From inns one naturally turns to drink, which forms the theme of so large a proportion of Scottish stories. It must be admitted that this prominence is a sad indication of the extent to which for generations past alcoholic liquors of all kinds have been consumed in the country. I used to imagine that the ‘trade,’ that is, the calling of publican, was in the hands of Scotsmen, who were themselves entirely to blame not only for the drinking, but for the selling of whisky. On a visit to Antrim, however, I learned that others besides natives of Scotland have a share in the traffic. In driving out from Ballymena on an Irish car, my talkative ‘jarvie’ noticed me looking at a new villa that was in course of erection not far from the town.

‘That’ll be a foin place, sorr,’ said he. ‘That’s Mr. O’Donnel’s, sorr.’

‘Who is Mr. O’Donnel?’ I asked.

‘Oh, he was born in Ballymena, and left it when he was a boy. He went abroad and made his fortune, and now he’s come back and he’s bought the tinnant roight of the land and he’s puttin’ up that house and them greenhouses, and plantin’ them trees and layin’ out the garden. Oh, it’ll be a foin place, that it will, sorr.’

‘You say he went abroad; where did he go to?’

‘To Scotland, sorr.’

‘To Scotland! And how did he come to make his fortune there?’

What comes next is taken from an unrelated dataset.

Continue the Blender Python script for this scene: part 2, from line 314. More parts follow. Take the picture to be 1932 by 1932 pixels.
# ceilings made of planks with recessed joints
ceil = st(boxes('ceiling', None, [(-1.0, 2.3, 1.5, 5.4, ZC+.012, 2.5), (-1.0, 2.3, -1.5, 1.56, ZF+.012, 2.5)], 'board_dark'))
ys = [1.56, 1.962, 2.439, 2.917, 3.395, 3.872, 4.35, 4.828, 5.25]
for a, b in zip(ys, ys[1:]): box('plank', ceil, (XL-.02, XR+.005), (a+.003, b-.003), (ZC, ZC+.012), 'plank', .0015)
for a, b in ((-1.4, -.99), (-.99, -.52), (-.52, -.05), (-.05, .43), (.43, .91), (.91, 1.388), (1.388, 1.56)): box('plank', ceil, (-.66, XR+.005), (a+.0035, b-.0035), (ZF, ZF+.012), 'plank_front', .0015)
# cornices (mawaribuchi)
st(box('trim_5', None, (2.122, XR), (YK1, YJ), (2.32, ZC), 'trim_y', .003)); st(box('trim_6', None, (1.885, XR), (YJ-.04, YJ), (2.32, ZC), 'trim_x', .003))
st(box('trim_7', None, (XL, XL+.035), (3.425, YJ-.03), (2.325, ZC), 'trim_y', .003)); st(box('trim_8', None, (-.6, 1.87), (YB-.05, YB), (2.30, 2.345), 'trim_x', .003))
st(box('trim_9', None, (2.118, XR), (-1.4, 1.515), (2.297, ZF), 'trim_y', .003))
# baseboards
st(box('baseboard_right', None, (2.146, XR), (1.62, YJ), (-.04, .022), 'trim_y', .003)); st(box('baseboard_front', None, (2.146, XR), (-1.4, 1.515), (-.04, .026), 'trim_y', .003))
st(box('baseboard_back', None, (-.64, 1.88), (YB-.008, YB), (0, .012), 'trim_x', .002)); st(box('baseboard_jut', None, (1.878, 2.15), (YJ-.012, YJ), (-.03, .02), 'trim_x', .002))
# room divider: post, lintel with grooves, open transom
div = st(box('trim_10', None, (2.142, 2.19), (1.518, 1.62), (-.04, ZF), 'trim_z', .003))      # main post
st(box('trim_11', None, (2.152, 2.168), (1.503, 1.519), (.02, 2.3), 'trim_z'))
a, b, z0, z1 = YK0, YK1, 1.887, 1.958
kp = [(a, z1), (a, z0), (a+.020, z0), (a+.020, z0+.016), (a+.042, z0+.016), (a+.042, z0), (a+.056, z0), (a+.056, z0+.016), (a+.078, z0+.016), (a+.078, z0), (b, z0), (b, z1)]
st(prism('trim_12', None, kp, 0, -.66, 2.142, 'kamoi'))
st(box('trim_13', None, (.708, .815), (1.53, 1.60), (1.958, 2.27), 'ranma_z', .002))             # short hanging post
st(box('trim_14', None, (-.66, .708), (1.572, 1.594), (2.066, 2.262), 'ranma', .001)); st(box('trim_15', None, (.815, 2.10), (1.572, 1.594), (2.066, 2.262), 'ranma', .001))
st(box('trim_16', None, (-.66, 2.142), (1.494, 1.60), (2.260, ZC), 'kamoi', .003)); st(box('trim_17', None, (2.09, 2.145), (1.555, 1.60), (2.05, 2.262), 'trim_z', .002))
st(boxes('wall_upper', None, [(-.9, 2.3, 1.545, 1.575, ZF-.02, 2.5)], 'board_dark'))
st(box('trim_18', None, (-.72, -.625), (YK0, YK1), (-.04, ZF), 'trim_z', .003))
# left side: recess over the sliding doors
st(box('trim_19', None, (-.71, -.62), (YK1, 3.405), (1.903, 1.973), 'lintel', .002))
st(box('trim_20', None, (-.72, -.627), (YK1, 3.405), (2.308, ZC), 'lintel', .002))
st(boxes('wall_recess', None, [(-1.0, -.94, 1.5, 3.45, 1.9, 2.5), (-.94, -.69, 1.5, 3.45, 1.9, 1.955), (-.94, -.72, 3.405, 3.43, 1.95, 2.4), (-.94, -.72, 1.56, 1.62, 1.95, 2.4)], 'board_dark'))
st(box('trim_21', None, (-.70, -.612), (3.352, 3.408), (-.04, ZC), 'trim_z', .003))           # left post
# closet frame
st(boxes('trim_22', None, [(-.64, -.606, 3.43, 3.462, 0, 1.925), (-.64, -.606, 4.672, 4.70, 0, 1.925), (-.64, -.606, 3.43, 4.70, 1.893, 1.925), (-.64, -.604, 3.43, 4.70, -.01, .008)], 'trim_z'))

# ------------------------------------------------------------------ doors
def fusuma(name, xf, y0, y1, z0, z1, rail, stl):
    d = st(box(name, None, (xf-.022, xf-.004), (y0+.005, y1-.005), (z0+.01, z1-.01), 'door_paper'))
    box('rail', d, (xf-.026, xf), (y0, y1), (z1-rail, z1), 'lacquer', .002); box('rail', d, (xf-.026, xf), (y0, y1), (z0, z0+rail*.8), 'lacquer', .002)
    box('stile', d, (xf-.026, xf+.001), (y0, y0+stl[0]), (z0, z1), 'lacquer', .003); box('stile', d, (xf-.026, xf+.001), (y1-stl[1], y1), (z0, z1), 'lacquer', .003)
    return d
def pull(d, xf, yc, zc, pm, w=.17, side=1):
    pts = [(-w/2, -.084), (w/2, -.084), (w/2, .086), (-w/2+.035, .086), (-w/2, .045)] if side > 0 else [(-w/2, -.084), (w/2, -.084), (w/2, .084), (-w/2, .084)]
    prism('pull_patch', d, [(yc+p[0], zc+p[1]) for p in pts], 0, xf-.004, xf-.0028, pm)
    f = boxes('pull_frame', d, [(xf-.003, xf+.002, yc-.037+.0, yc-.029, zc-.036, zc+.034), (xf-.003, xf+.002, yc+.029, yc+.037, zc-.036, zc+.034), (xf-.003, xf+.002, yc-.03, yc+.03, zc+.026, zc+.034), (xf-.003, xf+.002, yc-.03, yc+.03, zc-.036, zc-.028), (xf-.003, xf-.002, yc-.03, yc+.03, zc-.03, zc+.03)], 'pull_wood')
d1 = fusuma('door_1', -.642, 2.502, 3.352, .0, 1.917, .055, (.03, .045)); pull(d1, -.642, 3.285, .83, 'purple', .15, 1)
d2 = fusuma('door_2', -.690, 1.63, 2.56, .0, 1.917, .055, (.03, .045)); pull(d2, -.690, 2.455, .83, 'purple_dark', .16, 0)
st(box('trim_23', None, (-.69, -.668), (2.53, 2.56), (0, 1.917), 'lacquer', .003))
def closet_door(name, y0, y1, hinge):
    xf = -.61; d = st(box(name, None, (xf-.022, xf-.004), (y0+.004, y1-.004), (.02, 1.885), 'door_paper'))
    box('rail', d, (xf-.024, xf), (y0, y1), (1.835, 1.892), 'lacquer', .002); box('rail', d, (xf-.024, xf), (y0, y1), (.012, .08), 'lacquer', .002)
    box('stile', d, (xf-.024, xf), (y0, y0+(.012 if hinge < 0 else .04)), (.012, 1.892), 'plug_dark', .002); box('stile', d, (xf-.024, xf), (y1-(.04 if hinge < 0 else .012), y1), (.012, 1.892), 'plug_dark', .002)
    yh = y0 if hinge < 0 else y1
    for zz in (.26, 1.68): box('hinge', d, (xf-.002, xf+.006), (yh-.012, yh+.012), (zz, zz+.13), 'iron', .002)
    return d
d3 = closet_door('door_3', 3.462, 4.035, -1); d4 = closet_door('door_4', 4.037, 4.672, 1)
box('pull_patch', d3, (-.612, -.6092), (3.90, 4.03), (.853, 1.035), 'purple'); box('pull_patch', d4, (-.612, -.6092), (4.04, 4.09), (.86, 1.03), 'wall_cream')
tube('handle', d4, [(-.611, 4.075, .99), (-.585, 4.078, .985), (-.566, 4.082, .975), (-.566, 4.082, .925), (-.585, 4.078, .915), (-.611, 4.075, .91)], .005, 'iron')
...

‘Keepin’ public-houses, sorr.’

The question is often asked why so much whisky should be consumed in Scotland. One explanation assigns as the reason the moist, chilly climate of the country, and this cause may perhaps be allowed to have some considerable share in producing the national habit. No small proportion of the spirit, especially in the Highlands, is drunk by men who are certainly not at all drunkards, and who can toss off their glass without being any the worse of it, if, indeed, they are not, as they themselves maintain, a good deal the better. But it must be confessed that, especially among the working classes in the Lowlands, tipsiness is a state of pleasure to be looked forward to with avidity, to be gained as rapidly and maintained as long as possible. To many wretched beings it offers a transient escape from the miseries of life, and brings the only moments of comparative happiness which they ever enjoy. They live a double life—one part in the gloom and hardship of the workaday world, and the other in the dreamland into which whisky introduces them. The blacksmith expressed this view of life who, when remonstrated with by his clergyman for drunkenness, asked if his reverend monitor had himself ever been overcome with drink, and, on receiving a negative reply, remarked: ‘Ah, sir, if ye was ance richt drunk, ye wadna want ever to be sober again.’